Let's say I have a class with union members in it:

class ClassX {
public:
  union {
    StructA * A;
    StructB * B;
    };
  }

If I have pointers x1 and x2 to different ClassX objects, does this:

x1->A = x2->A;

Have the same effect as this:

x1->B = x2->B;

? Thanks.

For most practical purposes, on most implementations, those two statements would have the same effect, however it's not guaranteed. If the member that you read from a union isn't the last member that was writted to the union the behaviour of the program is undefined.

Because both members of the union are pointers to structs it is very likely that they occupy the same size and have analogous representations so assigning either union member is likely to correctly assign the other union member if that's what was actually stored in the source union.

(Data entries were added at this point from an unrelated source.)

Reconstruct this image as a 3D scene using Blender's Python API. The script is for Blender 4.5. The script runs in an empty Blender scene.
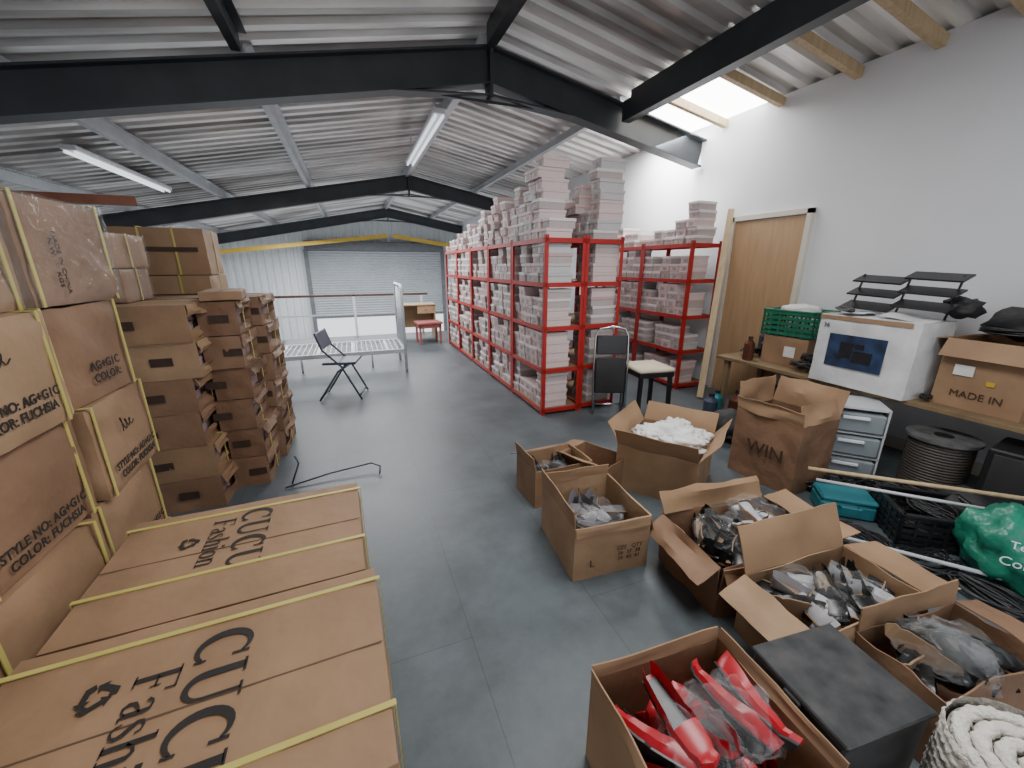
import bpy, bmesh, math, random
from mathutils import Matrix, Vector, noise, Euler
random.seed(7)
D=bpy.data
COL=bpy.context.scene.collection
R=math.radians
# ---------------------------------------------------------------- materials
def mat(name,c1,c2=None,rough=.6,metal=0,scale=6,bump=0,bscale=40,detail=4,emis=None,es=0,spec=None,stretch=None,coat=0,lo=.3,hi=.7):
    m=D.materials.new(name);m.use_nodes=True
    nt=m.node_tree;b=nt.nodes['Principled BSDF'];L=nt.links
    b.inputs['Roughness'].default_value=rough;b.inputs['Metallic'].default_value=metal
    if spec is not None:b.inputs['Specular IOR Level'].default_value=spec
    if coat:b.inputs['Coat Weight'].default_value=coat
    tc=nt.nodes.new('ShaderNodeTexCoord');mp=nt.nodes.new('ShaderNodeMapping')
    L.new(tc.outputs['Object'],mp.inputs[0])
    if stretch:mp.inputs['Scale'].default_value=stretch
    n=nt.nodes.new('ShaderNodeTexNoise');n.inputs['Scale'].default_value=scale;n.inputs['Detail'].default_value=detail
    L.new(mp.outputs[0],n.inputs['Vector'])
    r=nt.nodes.new('ShaderNodeValToRGB');r.color_ramp.elements[0].position=lo;r.color_ramp.elements[1].position=hi
    c2=c2 or tuple(x*.85 for x in c1)
    r.color_ramp.elements[0].color=(*c2,1);r.color_ramp.elements[1].color=(*c1,1)
    L.new(n.outputs['Fac'],r.inputs[0]);L.new(r.outputs[0],b.inputs['Base Color'])
    if bump:
        n2=nt.nodes.new('ShaderNodeTexNoise');n2.inputs['Scale'].default_value=bscale;n2.inputs['Detail'].default_value=3
        L.new(mp.outputs[0],n2.inputs['Vector'])
        bp=nt.nodes.new('ShaderNodeBump');bp.inputs['Strength'].default_value=bump;bp.inputs['Distance'].default_value=.02
        L.new(n2.outputs['Fac'],bp.inputs['Height']);L.new(bp.outputs[0],b.inputs['Normal'])
    if emis:
        b.inputs['Emission Color'].default_value=(*emis,1);b.inputs['Emission Strength'].default_value=es
    return m
M={}
M['card']=mat('cardboard',(.335,.205,.115),(.24,.142,.078),.68,scale=3.5,bump=.5,bscale=7)
M['card2']=mat('cardboard_reddish',(.27,.155,.09),(.18,.10,.057),.68,scale=3.5,bump=.6,bscale=7)
M['card3']=mat('cardboard_pale',(.385,.25,.145),(.28,.175,.098),.68,scale=3.5,bump=.5,bscale=7)
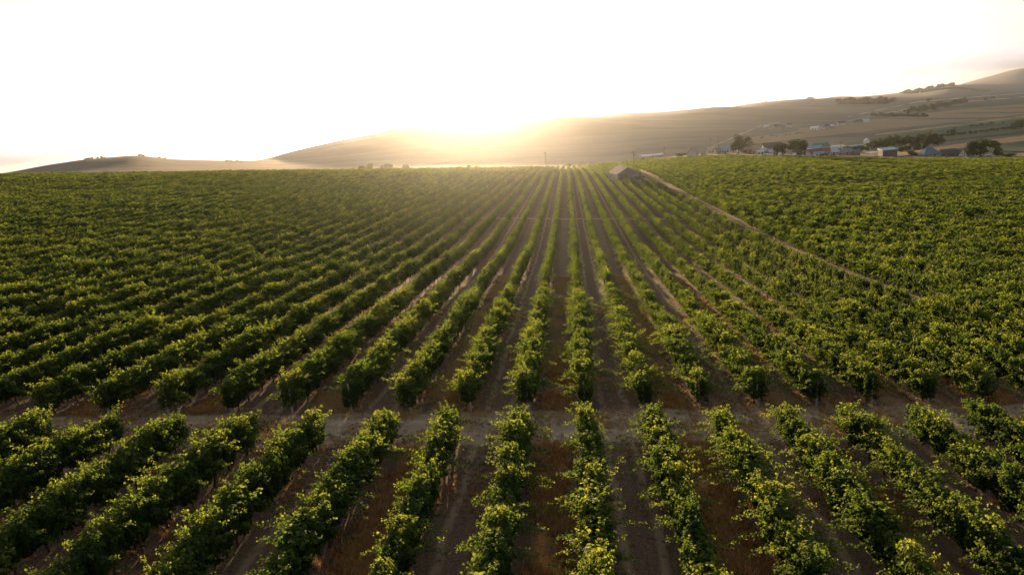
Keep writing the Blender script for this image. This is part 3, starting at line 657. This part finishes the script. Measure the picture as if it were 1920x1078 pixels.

What kind of answer do you expect?

A formal and pedantic one? If so, then there's simply no answer to that question. C++ language does give you any formal opportunity to compare the effects of these two assignments. If you assigned ClassX::A, you can only read ClassX::A and not ClassX::B. If you assigned ClassX::B, you can only read ClassX::B and not ClassX::A. In other words, there's no meaningful reason to even care whether the effects are the same or not. The language simply does not allow you to care about it. If your code somehow relies on it, then its behavior is undefined, as far as formal C++ is concerned.

As for the real-life practical answer to that question... yes, the effects should be the same in any reasonable implementation of the language.

C++1x Standard Draft, Section 9.5.1

In a union, at most one of the data members can be active at any time, that is, the value of at most one of the data members can be stored in a union at any time. [Note: one special guarantee is made in order to simplify the use of unions: If a POD-union contains several POD-structs that share a common initial sequence (class.mem), and if an object of this POD-union type contains one of the POD-structs, it is permitted to inspect the common initial sequence of any of POD-struct members; see class.mem. ]

Do note the special guarantee.

These do not have the same effect unless StructA and StructB have the same size. The first line you posted copies all of the memory occupied by x2->A into x1->A, while the second does the same thing for B. A and B occupy an overlapping area of memory, but they may be different sizes, in which case the two statements are not equivalent.

The operations should be identical. But that might not be the case if you've overloaded the assignment operator for either of those two pointer types.